By interspersing analysis of her two central subjects' novels, Berman contrasts the parallel development of Tolstoi's and Dostoevskii's representations of siblinghood, showing how they came to such differing conclusions about the nature of universal brotherhood. Chapter 1 explores the foundations of Tolstoi's view of siblinghood in the ideas of Jean-Jacques Rousseau and George Sand before examining the formative role played by sibling relations in his Childhood trilogy. A reading of War and Peace convincingly shows how siblinghood comes to serve as an alternative to the increasingly problematic notion of erotic love in that novel. Chapter 2 moves to Dostoevskii's pre-1870s works, particularly Crime and Punishment, which reject western models of erotic love and the successes or failures of marriages in favor of plots “fueled by the shifting nexus of lateral relations the characters must navigate as they seek connection in a dark, isolating world” (77).

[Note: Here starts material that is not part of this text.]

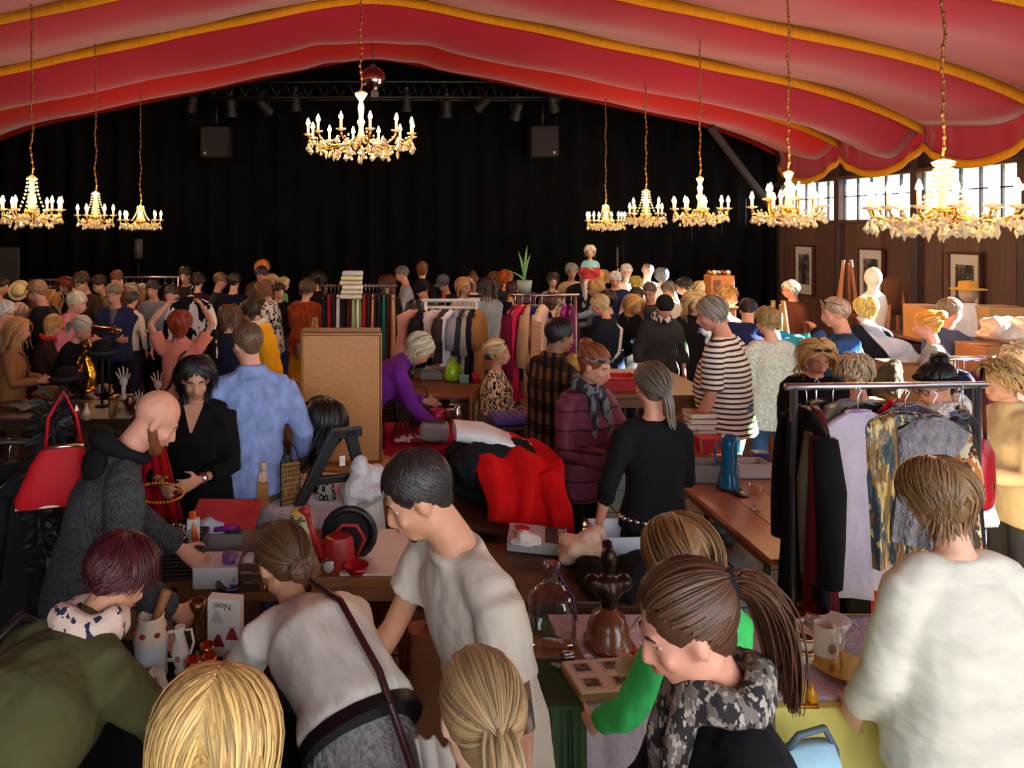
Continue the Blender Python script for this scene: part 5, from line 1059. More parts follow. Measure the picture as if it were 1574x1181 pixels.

Chapter 3 examines Tolstoi's expanded model of kinship in Anna Karenina, which Berman identifies as a novelistic world “structured and defined by lateral bonds,” where “literal siblings become the paradigmatic model for other lateral kinship relations” (85). She persuasively demonstrates how this kinship model maps onto the opposition between svoi and chuzhoi which Richard Gustafson has seen as lying at the heart of Tolstoi's psychological make-up (93), and how its outer limits emerge at the novel's ending, when both Levin and Tolstoi reject the notion of a brotherhood that is expansive enough to include those fighting in another country. Chapter 4 deals with Dostoevskii's late novels, showing how the absent sibling bonds and broken families of Demons are finally regenerated through the restoration of universal brotherhood in The Brothers Karamazov. Berman's examination of Smerdyakov as a test case of brotherhood, not just for the Karamazovs but also for the reader, reveals intriguing potential ruptures in Dostoevskii's utopian vision. Chapter 5 examines Resurrection as the apex of Tolstoi's unfolding vision of universal brotherhood and its clash with individual love.

The book's great strength is its shift in focus to the sibling relationship and the new perspective it offers on familiar works: the lateral structures of Anna Karenina, for instance, or the fourth Karamazov brother. This perspective can also be the source of its weaknesses, in instances where the exclusive focus on siblinghood threatens to overwhelm readings of complex novels; in the case of Crime and Punishment the attention paid to Raskolnikov and Dunya's relationship raises many unanswered questions about connections to the plot of Raskolnikov's Idea. Berman's analysis is mainly rooted in ethical and formal questions, and while the influence of historical and social forces in shaping the distinctive representations of the family is brought up in a comparative context, it is given short shrift. The reader is left wondering about the motivation behind the accidental family theme. I would have liked a more thorough and detailed reading of The Adolescent, which is mainly used here as a lens through which to examine The Brothers Karamazov. Berman's book casts new light on the important genre of the family novel and will be of interest not only to scholars of the nineteenth century Russian novel but also to scholars of other novelistic traditions seeking an insight into the specifics of the Russian novelistic situation.